ソウル市鍾路区安国洞で「韓屋体験サリの家」(体験サリはホームステイの意)を運営するパクさん(43)は最近、驚くような経験をした。昨年11月18日に鍾路区桂洞で「韓屋体験サリの家」を運営するチョさん(44)が「うちは満室だから、そちらにお客さんを送る」と言って、済州島からやって来た団体客25人を紹介された。

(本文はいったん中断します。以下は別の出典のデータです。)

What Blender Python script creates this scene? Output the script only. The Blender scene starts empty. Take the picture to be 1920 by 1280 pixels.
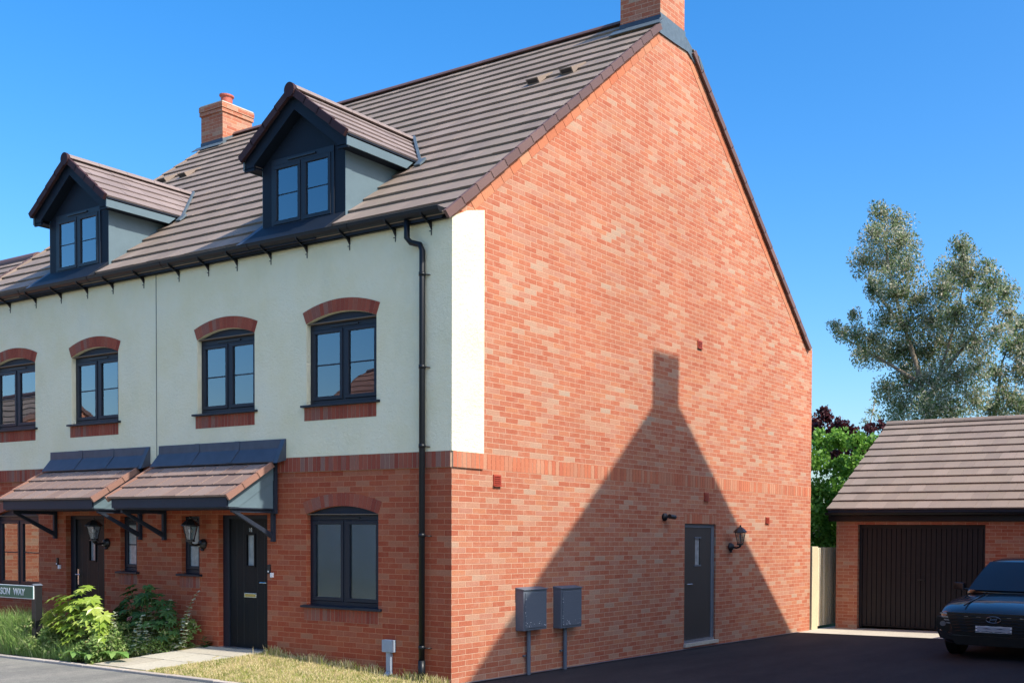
import bpy, bmesh, math, random
import numpy as np
from mathutils import Vector, Matrix
random.seed(7)
S = bpy.context.scene
COL = S.collection
rad = math.radians

# ------------------------------------------------------------------ camera
W_IMG, H_IMG = 1920.0, 1280.0
cam_d = bpy.data.cameras.new("camera")
cam = bpy.data.objects.new("camera", cam_d)
COL.objects.link(cam)
cx, cy, cz, yaw, pit, rol, foc, sx, sy = 8.70307, -8.84071, 1.73800, 0.516143, -0.022966, 0.0081386, 1965.275, 412.246, 409.905
cyw, syw = math.cos(yaw), math.sin(yaw)
fwd = Vector((-syw*math.cos(pit), cyw*math.cos(pit), math.sin(pit)))
rgt = Vector((cyw, syw, 0.0)); up = rgt.cross(fwd)
r2 = rgt*math.cos(rol)+up*math.sin(rol); u2 = -rgt*math.sin(rol)+up*math.cos(rol)
cam.matrix_world = Matrix(((r2.x, u2.x, -fwd.x, cx), (r2.y, u2.y, -fwd.y, cy), (r2.z, u2.z, -fwd.z, cz), (0, 0, 0, 1)))
cam_d.sensor_fit = 'HORIZONTAL'
cam_d.sensor_width = 36.0
cam_d.lens = foc/W_IMG*36.0
cam_d.shift_x = -sx/W_IMG
cam_d.shift_y = sy/W_IMG
cam_d.clip_end = 2000
S.camera = cam

# ------------------------------------------------------------------ light
SUN_EL = rad(47.0); SUN_AZ = rad(1.2)          # azimuth measured from +X towards +Y
sdir = Vector((math.cos(SUN_EL)*math.cos(SUN_AZ), math.cos(SUN_EL)*math.sin(SUN_AZ), math.sin(SUN_EL)))
sun_d = bpy.data.lights.new("sun", 'SUN'); sun_d.energy = 3.4; sun_d.angle = rad(0.55); sun_d.color = (1.0, 0.93, 0.82)
sun = bpy.data.objects.new("sun", sun_d); COL.objects.link(sun)
sun.rotation_euler = sdir.to_track_quat('Z', 'Y').to_euler(); sun.location = (30, 0, 40)
wd = bpy.data.worlds.new("World"); S.world = wd; wd.use_nodes = True
nt = wd.node_tree; bg = nt.nodes['Background']
sk = nt.nodes.new('ShaderNodeTexSky'); sk.sky_type = 'NISHITA'; sk.sun_disc = False
sk.sun_elevation = SUN_EL; sk.sun_rotation = math.pi/2-SUN_AZ
sk.air_density = 1.0; sk.dust_density = 2.4; sk.ozone_density = 3.0; sk.altitude = 0
hs = nt.nodes.new('ShaderNodeHueSaturation'); hs.inputs['Saturation'].default_value = 1.42; hs.inputs['Value'].default_value = 1.0
tn_ = nt.nodes.new('ShaderNodeMix'); tn_.data_type = 'RGBA'; tn_.blend_type = 'MULTIPLY'; tn_.inputs[0].default_value = 1.0; tn_.inputs[7].default_value = (.94, 1.0, 1.04, 1)
nt.links.new(sk.outputs[0], hs.inputs['Color']); nt.links.new(hs.outputs[0], tn_.inputs[6]); nt.links.new(tn_.outputs[2], bg.inputs[0]); bg.inputs[1].default_value = 0.146
S.view_settings.view_transform = 'Standard'; S.view_settings.look = 'None'
S.view_settings.exposure = 0.92; S.view_settings.gamma = 1.0
S.render.engine = 'CYCLES'
S.cycles.max_bounces = 6; S.cycles.transparent_max_bounces = 8
S.cycles.use_denoising = True

# ------------------------------------------------------------------ materials
def new_mat(name):
    m = bpy.data.materials.new(name); m.use_nodes = True
    return m, m.node_tree, m.node_tree.nodes['Principled BSDF']
def N(nt, t, **kw):
    n = nt.nodes.new(t)
    for k, v in kw.items(): setattr(n, k, v)
    return n
def ramp(nt, fac, stops, interp='LINEAR'):
    r = N(nt, 'ShaderNodeValToRGB'); r.color_ramp.interpolation = interp
    el = r.color_ramp.elements
    while len(el) > 1: el.remove(el[-1])
    el[0].position = stops[0][0]; el[0].color = (*stops[0][1], 1)
    for p, c in stops[1:]:
        e = el.new(p); e.color = (*c, 1)
    nt.links.new(fac, r.inputs[0]); return r.outputs[0]
def math_(nt, op, a, b=None, clamp=False):
    n = N(nt, 'ShaderNodeMath', operation=op); n.use_clamp = clamp
    for i, v in enumerate((a, b)):
        if v is None: continue
        if isinstance(v, (int, float)): n.inputs[i].default_value = v
        else: nt.links.new(v, n.inputs[i])
    return n.outputs[0]
def mixc(nt, fac, a, b, mode='MIX'):
    n = N(nt, 'ShaderNodeMix', data_type='RGBA', blend_type=mode)
    if isinstance(fac, (int, float)): n.inputs[0].default_value = fac
    else: nt.links.new(fac, n.inputs[0])
    for i, v in ((6, a), (7, b)):
        if isinstance(v, tuple): n.inputs[i].default_value = (*v[:3], 1)
        else: nt.links.new(v, n.inputs[i])
    return n.outputs[2]
def noise(nt, vec, scale, detail=4, rough=0.55):
    n = N(nt, 'ShaderNodeTexNoise'); n.inputs['Scale'].default_value = scale
    n.inputs['Detail'].default_value = detail; n.inputs['Roughness'].default_value = rough
    if vec is not None: nt.links.new(vec, n.inputs['Vector'])
    return n.outputs['Fac']
def bump(nt, h, strength, dist, bsdf):
    b = N(nt, 'ShaderNodeBump'); b.inputs['Strength'].default_value = strength; b.inputs['Distance'].default_value = dist
    nt.links.new(h, b.inputs['Height']); nt.links.new(b.outputs[0], bsdf.inputs['Normal'])
def pos(nt):
    return N(nt, 'ShaderNodeTexCoord').outputs['Object']

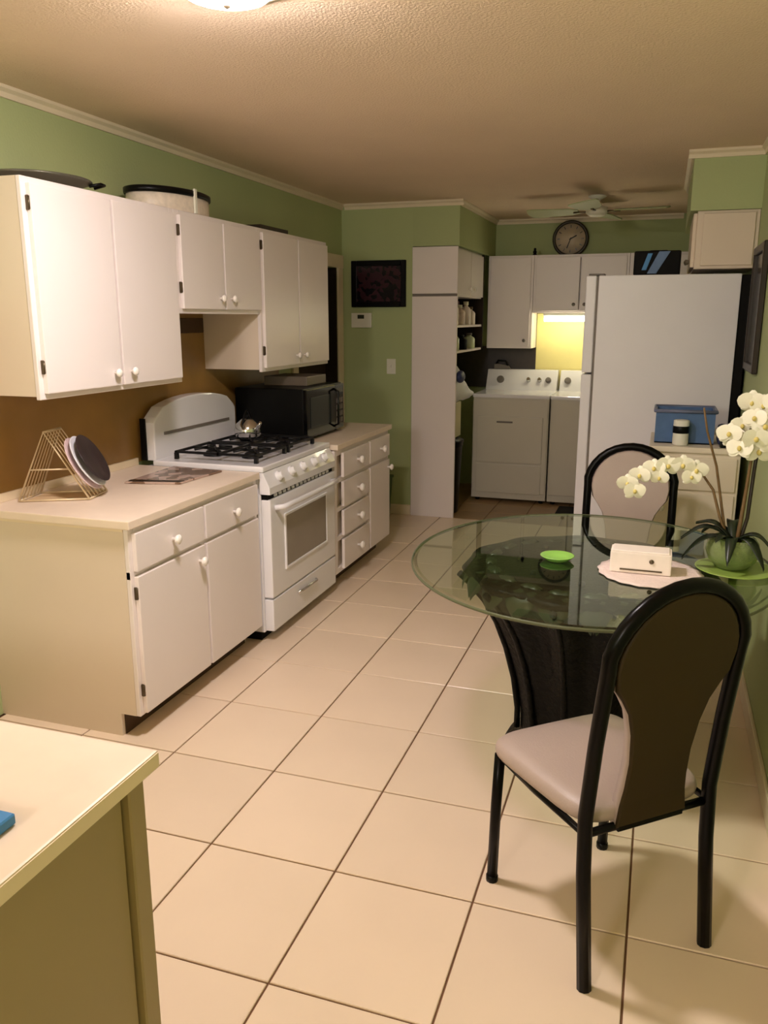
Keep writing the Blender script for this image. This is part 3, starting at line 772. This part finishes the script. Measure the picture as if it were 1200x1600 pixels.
# picture on the right wall
off = Vector((XR-.001, 4.6, 1.64))
t = thing('picture_frame', 'dark wood picture at the right edge on the right wall', 'picture', off)
b = B(off); ya, yb, za, zb = 4.36, 4.86, 1.335, 1.955
b.box(XR-.028, XR-.002, ya, ya+.04, za, zb, .004).box(XR-.028, XR-.002, yb-.04, yb, za, zb, .004)
b.box(XR-.028, XR-.002, ya+.04, yb-.04, za, za+.04, .004).box(XR-.028, XR-.002, ya+.04, yb-.04, zb-.04, zb, .004)
b.build('frame', 'dark_wood', t)
B(off).box(XR-.012, XR-.003, ya+.04, yb-.04, za+.04, zb-.04).build('print', 'print_dark', t)

# ================================================================ CART BY THE RIGHT WALL
off = Vector((.20, 4.57, 0)); CX0, CX1, CY0, CY1, CZ = -.03, .415, 4.30, 4.84, .975
t = thing('storage_cart', 'cream storage cart in front of the refrigerator by the right wall', 'cart', off)
B(off).box(CX0+.015, CX1-.015, CY0+.015, CY1-.01, .07, CZ-.028, .003).build('body', 'cart_white', t)
B(off).box(CX0, CX1, CY0, CY1, CZ-.028, CZ, .006, 2).build('top', 'cart_white', t)
b1 = B(off).box(CX0+.03, CX1-.03, CY0+.003, CY0+.016, .76, CZ-.05, .004, 2).build('drawer', 'cart_white', t)
B(off).lathe([(.007, .0), (.015, .014), (.011, .022), (0, .024)], ((CX0+CX1)/2, CY0+.004, .85), 12, axis='y').build('knob', 'knob_white', b1)
b1 = B(off).box(CX0+.03, CX1-.03, CY0+.003, CY0+.016, .09, .74, .004, 2).build('door', 'cart_white', t)
B(off).lathe([(.007, .0), (.015, .014), (.011, .022), (0, .024)], (CX0+.08, CY0+.004, .66), 12, axis='y').build('knob', 'knob_white', b1)
for x in (CX0+.05, CX1-.05):
    for y in (CY0+.06, CY1-.06):
        B(off).tube([(x-.012, y, .034), (x+.012, y, .034)], .033, 14).build('caster', 'black', t)
        B(off).box(x-.018, x+.018, y-.018, y+.018, .062, .072).build('caster_plate', 'chrome', t)
off = Vector((.13, 4.50, CZ))
t = thing('storage_box', 'open blue-grey storage box standing on the cream cart', 'box', off)
b = B(off); bx0, bx1, by0, by1, bz0, bz1 = -.01, .275, 4.42, 4.66, CZ+.001, CZ+.165
b.box(bx0, bx1, by0, by0+.006, bz0, bz1).box(bx0, bx1, by1-.006, by1, bz0, bz1).box(bx0, bx0+.006, by0+.006, by1-.006, bz0, bz1).box(bx1-.006, bx1, by0+.006, by1-.006, bz0, bz1).box(bx0, bx1, by0, by1, bz0, bz0+.006)
b.build('body', 'blue', t)
b = B(off); b.tube([(bx0-.006, by0-.006, bz1), (bx1+.006, by0-.006, bz1), (bx1+.006, by1+.006, bz1), (bx0-.006, by1+.006, bz1)], .009, 8, closed=True); b.build('rim', mat('blue_grey', (104, 112, 138), .4), t)
off = Vector((.115, 4.37, CZ))
t = thing('coffee_jar', 'white jar with black band in front of the blue box', 'jar', off)
B(off).lathe([(.036, CZ+.001), (.038, CZ+.006), (.038, CZ+.125), (.03, CZ+.128), (0, CZ+.129)], (.115, 4.37, 0), 24).build('body', 'plastic_white', t)
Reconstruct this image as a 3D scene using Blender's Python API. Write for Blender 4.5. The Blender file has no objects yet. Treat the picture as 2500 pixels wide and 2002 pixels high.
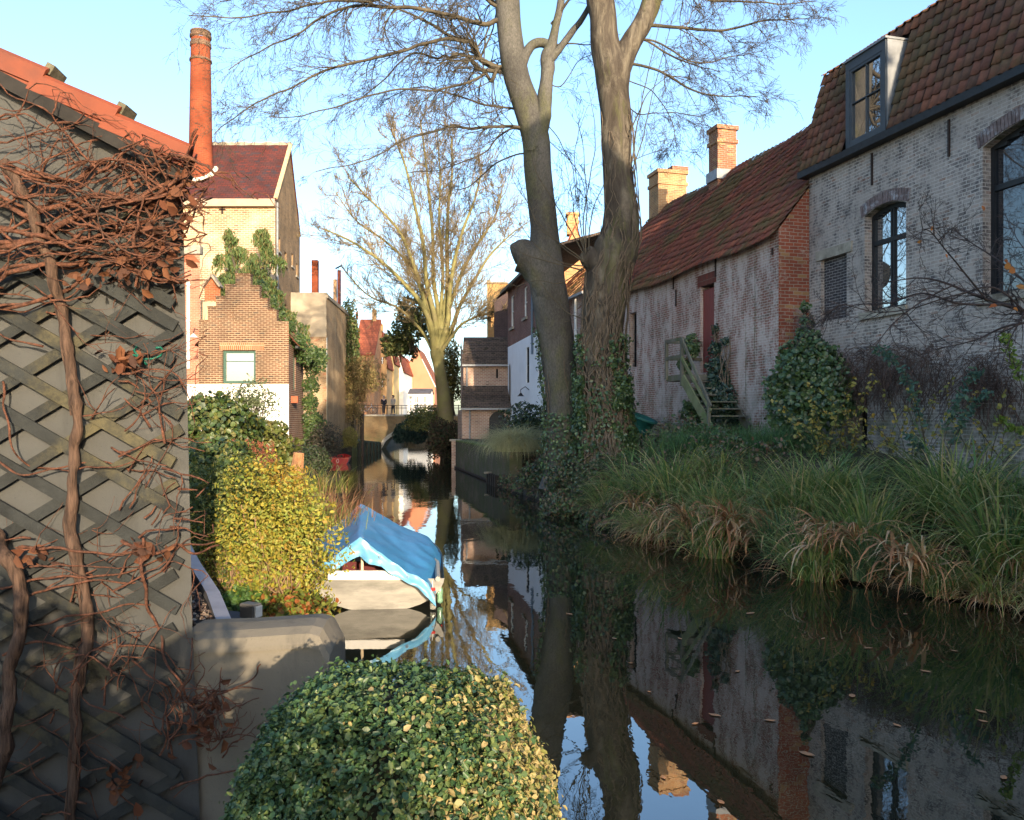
import bpy, bmesh, math, random
import numpy as np
from mathutils import Vector, Matrix, noise as mnoise

# ------------------------------------------------------------------ camera, sky, sun
sc = bpy.context.scene
col = sc.collection
H, F, HX, HY = 2.4, 2000.0, 1250.0, 1030.0          # eye height; focal length and horizon as measured on the photograph

cam_data = bpy.data.cameras.new('camera'); cam = bpy.data.objects.new('camera', cam_data); col.objects.link(cam)
cam.location = (0, 0, H); cam.rotation_euler = (math.radians(90), 0, 0)
cam_data.sensor_width = 36; cam_data.lens = 36 * F / 2500; cam_data.shift_y = (HY - 1001) / 2500
cam_data.clip_end = 3000
sc.camera = cam

SUN_EL = math.radians(11.0); SUN_AZ = math.atan2(0.32, -0.95)      # direction TO the sun: behind the viewer, a little to the right
sdir = Vector((0.32, -0.95, 0)).normalized() * math.cos(SUN_EL) + Vector((0, 0, math.sin(SUN_EL)))
world = bpy.data.worlds.new('World'); sc.world = world; world.use_nodes = True
wn = world.node_tree.nodes; wl = world.node_tree.links
sky = wn.new('ShaderNodeTexSky'); sky.sky_type = 'NISHITA'; sky.sun_disc = False
sky.sun_elevation = SUN_EL; sky.sun_rotation = math.atan2(sdir.x, sdir.y)
sky.air_density = 1.0; sky.dust_density = 2.0; sky.ozone_density = 2.6
wl.new(sky.outputs[0], wn['Background'].inputs[0]); wn['Background'].inputs[1].default_value = 0.115
sun_d = bpy.data.lights.new('sun', 'SUN'); sun = bpy.data.objects.new('sun', sun_d); col.objects.link(sun)
sun_d.energy = 2.0; sun_d.angle = math.radians(0.5); sun_d.color = (1.0, 0.80, 0.56)
sun.rotation_euler = sdir.to_track_quat('Z', 'Y').to_euler(); sun.location = (10, -30, 30)
sc.view_settings.view_transform = 'Standard'; sc.view_settings.look = 'None'
sc.view_settings.exposure = 2.34; sc.view_settings.gamma = 1
sc.cycles.max_bounces = 6; sc.cycles.diffuse_bounces = 4; sc.cycles.glossy_bounces = 3
sc.cycles.transmission_bounces = 4; sc.cycles.transparent_max_bounces = 6

# ------------------------------------------------------------------ helpers
R = random.Random(11)
NP = np.random.RandomState(5)
def at(px, py, Y): return Vector(((px - HX) / F * Y, Y, H + (HY - py) / F * Y))
def rad(w, Y): return w / 2 / F * Y

def tag(o, label=None, cat=None, group=None, kind=None):
    if label: o['label'] = label
    if cat: o['category'] = cat
    if group: o['group'] = group
    if kind: o['kind'] = kind
    return o
def thing(name, label, cat, loc=(0, 0, 0), group=None):
    o = bpy.data.objects.new(name, None); col.objects.link(o); o.location = loc
    o.empty_display_size = .2
    return tag(o, label, cat, group)
def link(name, me, mat, parent=None, label=None):
    o = bpy.data.objects.new(name, me); col.objects.link(o)
    if mat is not None:
        for m in (mat if isinstance(mat, (list, tuple)) else [mat]): me.materials.append(m)
    if parent is not None:
        o.parent = parent
        if parent.type == 'EMPTY': o.matrix_parent_inverse = Matrix.Translation(-parent.location)
    if label: o['label'] = label
    return o
def dup(root, loc, rotz=0, scale=1, label=None):
    r = root.copy(); col.objects.link(r); r.location = loc; r.rotation_euler = (0, 0, rotz); r.scale = (scale,) * 3
    if label: r['label'] = label
    for ch in list(root.children):
        c = ch.copy(); col.objects.link(c); c.parent = r
        for g in ch.children:
            d = g.copy(); col.objects.link(d); d.parent = c
    return r

def metric_uv(me):
    """UVs in metres on every face: u along the horizontal, v up the face."""
    n = len(me.loops)
    if not n: return
    uv = me.uv_layers.new(name='UVMap')
    co = np.empty(len(me.vertices) * 3, np.float32); me.vertices.foreach_get('co', co); co = co.reshape(-1, 3)
    vi = np.empty(n, np.int32); me.loops.foreach_get('vertex_index', vi)
    npoly = len(me.polygons)
    nr = np.empty(npoly * 3, np.float32); me.polygons.foreach_get('normal', nr); nr = nr.reshape(-1, 3)
    ls = np.empty(npoly, np.int32); me.polygons.foreach_get('loop_start', ls)
    lt = np.empty(npoly, np.int32); me.polygons.foreach_get('loop_total', lt)
    pid = np.repeat(np.arange(npoly), lt)
    t = np.stack([-nr[:, 1], nr[:, 0], np.zeros(npoly)], 1)
    ln = np.linalg.norm(t, axis=1); flat = ln < 1e-3
    t[flat] = (1, 0, 0); ln[flat] = 1; t /= ln[:, None]
    t *= np.where(t @ np.array((1, .37, 0)) < 0, -1, 1)[:, None]
    b = np.cross(nr, t); b *= np.where(b[:, 2] < -1e-4, -1, 1)[:, None]
    p = co[vi]
    out = np.stack([(p * t[pid]).sum(1), (p * b[pid]).sum(1)], 1).astype(np.float32)
    uv.data.foreach_set('uv', out.ravel())

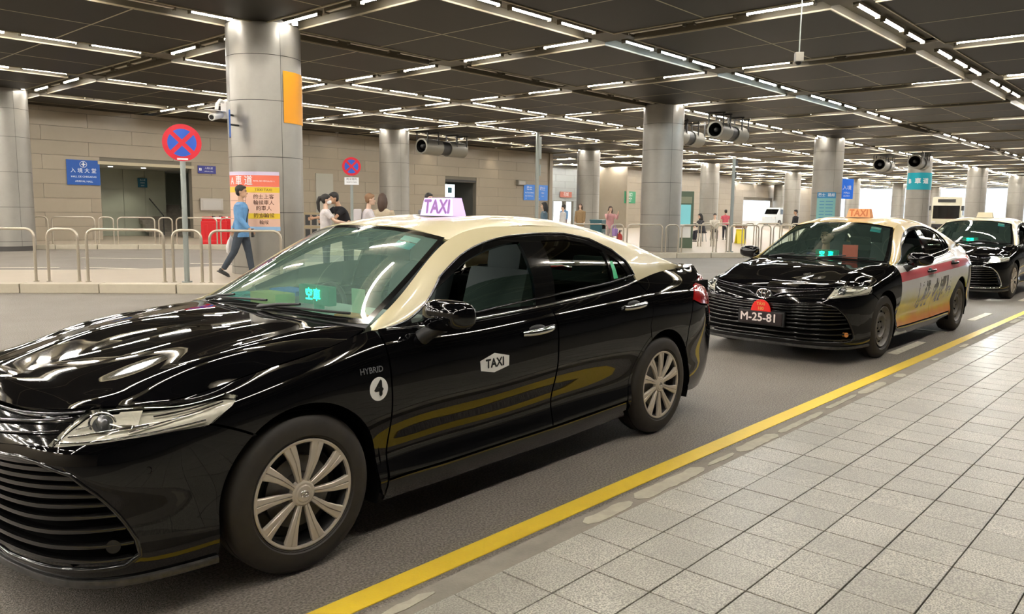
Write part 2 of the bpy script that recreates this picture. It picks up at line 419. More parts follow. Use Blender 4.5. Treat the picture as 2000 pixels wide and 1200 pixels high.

 3日間の宿泊で、パクさんが観光客たちに請求した宿泊費は85万ウォン(約5万7000円)。ところがこれらの観光客から手渡された封筒には120万ウォン(約8万円)という数字が書かれてあった。不審に思い、パクさんが観光客に聞いたところ「宿泊費が120万ウォンで、契約金30万ウォン(約2万円)を先に支払い、残りをこの宿で支払うようチョさんに言われた」という。つまり、チョさんが韓屋体験に来た観光客を相手に「不当な料金」を受け取っていたわけだ。

 これを受け鍾路区が調査したところ、チョさんは昨年末から桂洞で韓屋を借り、「韓屋体験サリの家」を始めた。知人を通じて多くの観光客を呼び込み、安国洞や三清洞、桂洞など周辺の韓屋体験サリの家に「客を紹介するから紹介料をよこせ」と要求していたことが分かった。鍾路区観光産業課のヤン・ヨンフン主務官は「現在、何カ所の宿と取引していたのか、正確な被害状況を調べている。これらの宿の経営者の中には、直接紹介料を支払わなくても客引きができていたことなどから、水面下で取引が行われていたようだ」と話している。問題は、これまで実際よりも高い料金を支払って韓屋体験を行っていた観光客が数多くいるという点だ。

 鍾路区の関係者は「実際に経営者たちの間ではこのような“不当な取引”が頻繁に行われていると話しており、詳しい状況を確認中だ」としながらも、「何の申請もなく行われた取引であるため、全貌がつかみにくい上、法による規制も大した効果がない」と説明した。韓屋体験サリの家は、2009年の改定を受け、観光振興法に基づく法的根拠が付与されたものの、「宿泊業」ではなく「観光便宜施設業」に分類されている。従って、衛生管理や宿泊料金について別途の取り締まりを行う権限がないほか、免許取消もできない状況だという。ただし、区で別途に定めた条例によって「基準価格を超えた過度な利用料金を要求した場合」については、営業停止などの行政処分を下すことができる。鍾路区は、これを取り締まることができる関連法をまとめるよう、文化体育観光部に要請する方針だ。鍾路区観光産業課のチョ・ヘジョン課長は「韓屋体験サリの家を利用する観光客は、ホームページや鍾路区に直接問い合わせるのが、ぼったくりの被害に遭わない安全な道」としている。

 「韓屋体験サリ」は、鍾路区が韓国の伝統文化を広め、地域の経済を活性化するための一環として、北村韓屋村の韓屋を公開し、一昨年5月から外国人や地方の観光客を対象に韓屋を体験させる事業だ。体験サリは英語の「ホームステイ」に該当する。この事業を始めたきっかけについて、鍾路区側は「外国人観光客は増えているが、宿泊施設の数には限りがあるため、宿泊を兼ねた体験プログラムを開始した」と説明している。

 昨年11月に北村韓屋村の韓屋1266世帯のうち47世帯が「韓屋体験サリの家」に登録され、観光客を受け入れている。正式な宿泊業者ではなく、料金は1人当たり最高で10万ウォン(約6700円)、通常は5万-7万ウォン(約3400-4700円)、団体客は4万-5万ウォン(約2700-3400円)程度。海外や地方から来る観光客が、韓屋体験サリを利用する場合は、鍾路区に直接電話するか、ホームページ(homestay.jongno. go.kr)で詳しい情報を確認することが望ましい。

 しかし、一部の韓屋の経営者は、韓屋体験サリの家のホームページやブログ、または個人的な人脈を通じて直接観光客を誘致しており、チョさんのように宿泊できなかった観光客を他の宿に紹介することで手数料を受け取る手口もいまだ横行している。

 韓屋体験サリの家は、口コミで一昨年1万2708人(うち外国人は1万496人)が利用したほか、今年上半期には9780人が訪問した。ある韓屋の経営者は「こうした事実が外部に知られるのはわれわれにとっても悪影響だが、今回のことをきっかけに浄化されるべきだと思う」と話した。